**WHAT IS BEING ASKED**
Please output every line of the material as it stands, without the pictures.
---------- RECORDED INFORMATION
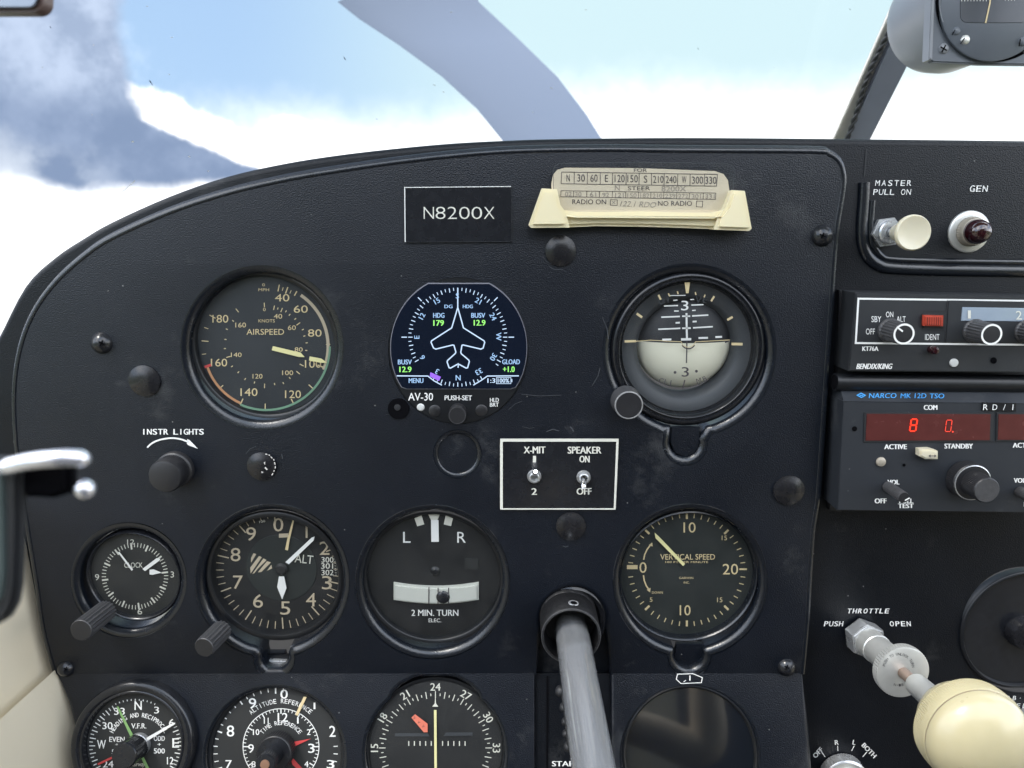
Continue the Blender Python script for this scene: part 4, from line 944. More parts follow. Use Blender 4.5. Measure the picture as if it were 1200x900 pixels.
# compass correction card in its ivory holder
T = Thing('compass_card_holder', 'ivory plastic holder with a folded-up base for the compass correction card', 'card holder', (750, 245))
body = [(636, 221), (653, 222), (657, 240), (662, 247), (676, 249), (750, 247.5), (835, 250), (848, 247.5), (853, 240), (860, 223), (873, 224), (881, 268), (878, 270), (850, 269), (800, 267), (750, 265.5), (700, 265), (650, 267), (624, 266.5), (620, 264)]
T.slab('base', body, 0, .0075, 'ivory_h', .0018, seg=4)
T.slab('ledge', [(662, 246), (676, 248), (835, 249), (850, 246), (856, 262), (800, 261), (750, 260), (700, 260), (650, 261)], .002, .0105, 'ivory_h', .003, seg=5)
T.slab('end_post', [(635, 220.5), (653, 221.5), (657, 240), (664, 252), (668, 266.6), (623, 267), (619.5, 264)], -.0002, .0115, 'ivory_h', .0024, seg=4)
T.slab('end_post', [(859, 222.5), (874, 223.5), (882, 268), (879, 270.6), (838, 269), (842, 254), (852, 242)], -.0002, .0115, 'ivory_h', .0024, seg=4)
T2 = Thing('compass_correction_card', 'aged cream compass correction card with printed headings standing in the ivory holder', 'card', (750, 225))
card = [(656, 253), (647, 230), (646, 216), (648, 205), (653, 199), (662, 196.5), (750, 197), (838, 200.5), (848, 204), (853, 211), (855, 224), (853, 240), (846, 253)]
T2.slab('card', card, .0022, .0029, 'card', .0001)
mk = T2.marks(.0031)
z = zoom(610, 170, 4.286)
mk.line([z(206, 135), z(990, 147), z(984, 206), z(204, 194)], .7, True)
xs = (270, 336, 401, 463, 531, 596, 658, 722, 790, 852, 924)
for x in xs: mk.bar(*z(x, 135 + (x - 206) * .0153), *z(x - 1, 194 + (x - 206) * .0153), .7)
for st, x, y, w in (('N', 239, 165, 17), ('30', 304, 165, 38), ('60', 369, 166, 36), ('E', 432, 167, 15), ('120', 498, 168, 50), ('150', 563, 169, 52), ('S', 628, 171, 18), ('210', 692, 172, 52), ('240', 756, 173, 54), ('W', 822, 174, 22), ('300', 889, 176, 56), ('330', 956, 177, 56)): mk.text(st, *z(x, y), 36 / 4.286, w / 4.286)
mk.text('FOR', *z(602, 126), 17 / 4.286, 66 / 4.286); mk.text('STEER', *z(595, 217), 20 / 4.286, 112 / 4.286); mk.text('RADIO ON', *z(345, 285), 24 / 4.286, 170 / 4.286); mk.text('NO RADIO', *z(776, 293), 24 / 4.286, 170 / 4.286)
mk.line([z(*p) for p in ((452, 274), (486, 275), (485, 303), (451, 302))], .6, True); mk.line([z(*p) for p in ((884, 281), (915, 282), (914, 311), (883, 310))], .6, True)
mk.line([z(203, 229), z(981, 241), z(979, 273), z(202, 259)], .6, True)
for x in (267, 333, 397, 461, 529, 593, 655, 720, 785, 848, 918): mk.bar(*z(x, 229 + (x - 203) * .0154), *z(x - 1, 259 + (x - 203) * .0165), .6)
mk.build('print', 'ink')
mk = T2.marks(.0031)
for st, x, y, w in (('02', 240, 246, 34), ('30', 290, 247, 32), ('61', 364, 248, 32), ('92', 428, 250, 34), ('121', 497, 251, 42), ('150', 560, 252, 46), ('182', 624, 253, 44), ('210', 688, 254, 48), ('239', 752, 255, 52), ('272', 817, 256, 50), ('301', 883, 257, 46), ('331', 952, 258, 46), ('x', 468, 288, 20)): mk.text(st, *z(x, y), 22 / 4.286, w / 4.286)
mk.text('N', *z(486, 215), 26 / 4.286, 24 / 4.286); mk.text('8200X', *z(770, 219), 27 / 4.286, 124 / 4.286); mk.text('122.1 RDO', *z(592, 297), 27 / 4.286, 178 / 4.286, shear=.3, rot=-2)
mk.build('handwriting', 'ink_soft')
T3 = Thing('clear_card_cover', 'clear plastic sheet in front of the compass correction card, rising above it', 'card cover', (755, 215))
T3.slab('sheet', [(649, 246), (648, 200), (650, 194), (655, 191), (750, 189.5), (852, 191), (859, 194), (861, 200), (858, 246)], .0036, .0044, 'acrylic', .0002)
mk = T3.marks(.0045); mk.line([(648.6, 222), (648.2, 200), (650, 194.4), (655, 191.5), (750, 190), (852, 191.5), (858.6, 194.4), (860.6, 200), (859, 224)], .55); mk.build('sheet_edge', 'grey_ring')

# ------------------------------------------------------------------ control column
T = Thing('column_slot_plate', 'recessed black plate behind the control column, lettered starter at its foot', 'plate', (672, 740))
T.slab('upper_plate', [(618, 800), (618, 680), (726, 680), (726, 800)], -.012, -.006, 'panel_r', 0)
TS = Thing('column_slot_plate', 'x', 'plate', (672, 850), LOW); lp = TS.slab('lower_plate', [(618, 789), (726, 789), (730, 980), (616, 980)], -.010, -.0035, 'panel_r', 0)
mk = TS.marks(-.0030); mk.text('STARTER', 647, 895, 6, 46, left=True, bold=.25); ml = mk.build('lettering', 'white')
mk = TS.marks(-.0028); mk.bar(641.5, 792, 641, 960, 2.2); me_ = mk.build('edge_line', 'void')
for o_ in (lp, ml, me_): o_.parent = T.root; o_.matrix_parent_inverse = Matrix.Identity(4); o_.matrix_basis = T.Mi @ TS.M
bpy.data.objects.remove(TS.root)
T.lathe('boot', [(T.rad(41), -.006), (T.rad(41), -.0025), (T.rad(38), -.0015), (T.rad(33), -.003), (T.rad(33), -.006)], 'gloss', (671, 728))

T = Thing('control_column', 'silver control column tube coming out of the panel towards the pilot through a black collar', 'control column', (666, 723))
kc = T.rad(33.5); x0 = 0.0
T.lathe('collar', [(kc * .72, -.010), (kc * 1.0, -.010), (kc * 1.0, .001), (kc * .975, .0015), (kc * 1.0, .002), (kc * 1.0, .0205), (kc * .97, .0212), (kc * .915, .0208), (kc * .90, .004), (kc * .3, .003)], 'collar_worn' if 'collar_worn' in M else 'knob', sharp=50)
M['collar_worn'] = mat('worn_black_collar', (.010, .010, .011), .42, bump=(900, .8, .0006), dust=1.0, var=.8, vscale=500)
col = [o for o in T.root.children if o.name.startswith('collar')][0]; col.data.materials[0] = M['collar_worn']
mkr = T.lathe('collar_edge', [(kc * .965, .0211), (kc * .985, .0214), (kc * 1.0, .0209)], 'knob_grey', seg=72)
# set-screw hole in the top of the collar
hy = T.L(672, 709, .015)
hole = bmesh.new(); 
T.lathe('set_screw', [(0, kc * 1.002), (.0016, kc * 1.002), (.0020, kc * 1.012), (.0028, kc * 1.01), (.0030, kc * .98)], 'nickel', (666, 723), axis=(.10, .995, .0), seg=28).location = (0, 0, .0145)
hd = T.lathe('screw_hole', [(0, kc * 1.008), (.0021, kc * 1.008)], 'void', (666, 723), axis=(.10, .995, .0), seg=24); hd.location = (0, 0, .0145)
ax0 = T.L(667, 727, 0); rt_ = T.L(673, 755, .05)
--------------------
**FINAL RESULT**
Continue the Blender Python script for this scene: part 4, from line 944. More parts follow. Use Blender 4.5. Measure the picture as if it were 1200x900 pixels.
# compass correction card in its ivory holder
T = Thing('compass_card_holder', 'ivory plastic holder with a folded-up base for the compass correction card', 'card holder', (750, 245))
body = [(636, 221), (653, 222), (657, 240), (662, 247), (676, 249), (750, 247.5), (835, 250), (848, 247.5), (853, 240), (860, 223), (873, 224), (881, 268), (878, 270), (850, 269), (800, 267), (750, 265.5), (700, 265), (650, 267), (624, 266.5), (620, 264)]
T.slab('base', body, 0, .0075, 'ivory_h', .0018, seg=4)
T.slab('ledge', [(662, 246), (676, 248), (835, 249), (850, 246), (856, 262), (800, 261), (750, 260), (700, 260), (650, 261)], .002, .0105, 'ivory_h', .003, seg=5)
T.slab('end_post', [(635, 220.5), (653, 221.5), (657, 240), (664, 252), (668, 266.6), (623, 267), (619.5, 264)], -.0002, .0115, 'ivory_h', .0024, seg=4)
T.slab('end_post', [(859, 222.5), (874, 223.5), (882, 268), (879, 270.6), (838, 269), (842, 254), (852, 242)], -.0002, .0115, 'ivory_h', .0024, seg=4)
T2 = Thing('compass_correction_card', 'aged cream compass correction card with printed headings standing in the ivory holder', 'card', (750, 225))
card = [(656, 253), (647, 230), (646, 216), (648, 205), (653, 199), (662, 196.5), (750, 197), (838, 200.5), (848, 204), (853, 211), (855, 224), (853, 240), (846, 253)]
T2.slab('card', card, .0022, .0029, 'card', .0001)
mk = T2.marks(.0031)
z = zoom(610, 170, 4.286)
mk.line([z(206, 135), z(990, 147), z(984, 206), z(204, 194)], .7, True)
xs = (270, 336, 401, 463, 531, 596, 658, 722, 790, 852, 924)
for x in xs: mk.bar(*z(x, 135 + (x - 206) * .0153), *z(x - 1, 194 + (x - 206) * .0153), .7)
for st, x, y, w in (('N', 239, 165, 17), ('30', 304, 165, 38), ('60', 369, 166, 36), ('E', 432, 167, 15), ('120', 498, 168, 50), ('150', 563, 169, 52), ('S', 628, 171, 18), ('210', 692, 172, 52), ('240', 756, 173, 54), ('W', 822, 174, 22), ('300', 889, 176, 56), ('330', 956, 177, 56)): mk.text(st, *z(x, y), 36 / 4.286, w / 4.286)
mk.text('FOR', *z(602, 126), 17 / 4.286, 66 / 4.286); mk.text('STEER', *z(595, 217), 20 / 4.286, 112 / 4.286); mk.text('RADIO ON', *z(345, 285), 24 / 4.286, 170 / 4.286); mk.text('NO RADIO', *z(776, 293), 24 / 4.286, 170 / 4.286)
mk.line([z(*p) for p in ((452, 274), (486, 275), (485, 303), (451, 302))], .6, True); mk.line([z(*p) for p in ((884, 281), (915, 282), (914, 311), (883, 310))], .6, True)
mk.line([z(203, 229), z(981, 241), z(979, 273), z(202, 259)], .6, True)
for x in (267, 333, 397, 461, 529, 593, 655, 720, 785, 848, 918): mk.bar(*z(x, 229 + (x - 203) * .0154), *z(x - 1, 259 + (x - 203) * .0165), .6)
mk.build('print', 'ink')
mk = T2.marks(.0031)
for st, x, y, w in (('02', 240, 246, 34), ('30', 290, 247, 32), ('61', 364, 248, 32), ('92', 428, 250, 34), ('121', 497, 251, 42), ('150', 560, 252, 46), ('182', 624, 253, 44), ('210', 688, 254, 48), ('239', 752, 255, 52), ('272', 817, 256, 50), ('301', 883, 257, 46), ('331', 952, 258, 46), ('x', 468, 288, 20)): mk.text(st, *z(x, y), 22 / 4.286, w / 4.286)
mk.text('N', *z(486, 215), 26 / 4.286, 24 / 4.286); mk.text('8200X', *z(770, 219), 27 / 4.286, 124 / 4.286); mk.text('122.1 RDO', *z(592, 297), 27 / 4.286, 178 / 4.286, shear=.3, rot=-2)
mk.build('handwriting', 'ink_soft')
T3 = Thing('clear_card_cover', 'clear plastic sheet in front of the compass correction card, rising above it', 'card cover', (755, 215))
T3.slab('sheet', [(649, 246), (648, 200), (650, 194), (655, 191), (750, 189.5), (852, 191), (859, 194), (861, 200), (858, 246)], .0036, .0044, 'acrylic', .0002)
mk = T3.marks(.0045); mk.line([(648.6, 222), (648.2, 200), (650, 194.4), (655, 191.5), (750, 190), (852, 191.5), (858.6, 194.4), (860.6, 200), (859, 224)], .55); mk.build('sheet_edge', 'grey_ring')

# ------------------------------------------------------------------ control column
T = Thing('column_slot_plate', 'recessed black plate behind the control column, lettered starter at its foot', 'plate', (672, 740))
T.slab('upper_plate', [(618, 800), (618, 680), (726, 680), (726, 800)], -.012, -.006, 'panel_r', 0)
TS = Thing('column_slot_plate', 'x', 'plate', (672, 850), LOW); lp = TS.slab('lower_plate', [(618, 789), (726, 789), (730, 980), (616, 980)], -.010, -.0035, 'panel_r', 0)
mk = TS.marks(-.0030); mk.text('STARTER', 647, 895, 6, 46, left=True, bold=.25); ml = mk.build('lettering', 'white')
mk = TS.marks(-.0028); mk.bar(641.5, 792, 641, 960, 2.2); me_ = mk.build('edge_line', 'void')
for o_ in (lp, ml, me_): o_.parent = T.root; o_.matrix_parent_inverse = Matrix.Identity(4); o_.matrix_basis = T.Mi @ TS.M
bpy.data.objects.remove(TS.root)
T.lathe('boot', [(T.rad(41), -.006), (T.rad(41), -.0025), (T.rad(38), -.0015), (T.rad(33), -.003), (T.rad(33), -.006)], 'gloss', (671, 728))

T = Thing('control_column', 'silver control column tube coming out of the panel towards the pilot through a black collar', 'control column', (666, 723))
kc = T.rad(33.5); x0 = 0.0
T.lathe('collar', [(kc * .72, -.010), (kc * 1.0, -.010), (kc * 1.0, .001), (kc * .975, .0015), (kc * 1.0, .002), (kc * 1.0, .0205), (kc * .97, .0212), (kc * .915, .0208), (kc * .90, .004), (kc * .3, .003)], 'collar_worn' if 'collar_worn' in M else 'knob', sharp=50)
M['collar_worn'] = mat('worn_black_collar', (.010, .010, .011), .42, bump=(900, .8, .0006), dust=1.0, var=.8, vscale=500)
col = [o for o in T.root.children if o.name.startswith('collar')][0]; col.data.materials[0] = M['collar_worn']
mkr = T.lathe('collar_edge', [(kc * .965, .0211), (kc * .985, .0214), (kc * 1.0, .0209)], 'knob_grey', seg=72)
# set-screw hole in the top of the collar
hy = T.L(672, 709, .015)
hole = bmesh.new(); 
T.lathe('set_screw', [(0, kc * 1.002), (.0016, kc * 1.002), (.0020, kc * 1.012), (.0028, kc * 1.01), (.0030, kc * .98)], 'nickel', (666, 723), axis=(.10, .995, .0), seg=28).location = (0, 0, .0145)
hd = T.lathe('screw_hole', [(0, kc * 1.008), (.0021, kc * 1.008)], 'void', (666, 723), axis=(.10, .995, .0), seg=24); hd.location = (0, 0, .0145)
ax0 = T.L(667, 727, 0); rt_ = T.L(673, 755, .05)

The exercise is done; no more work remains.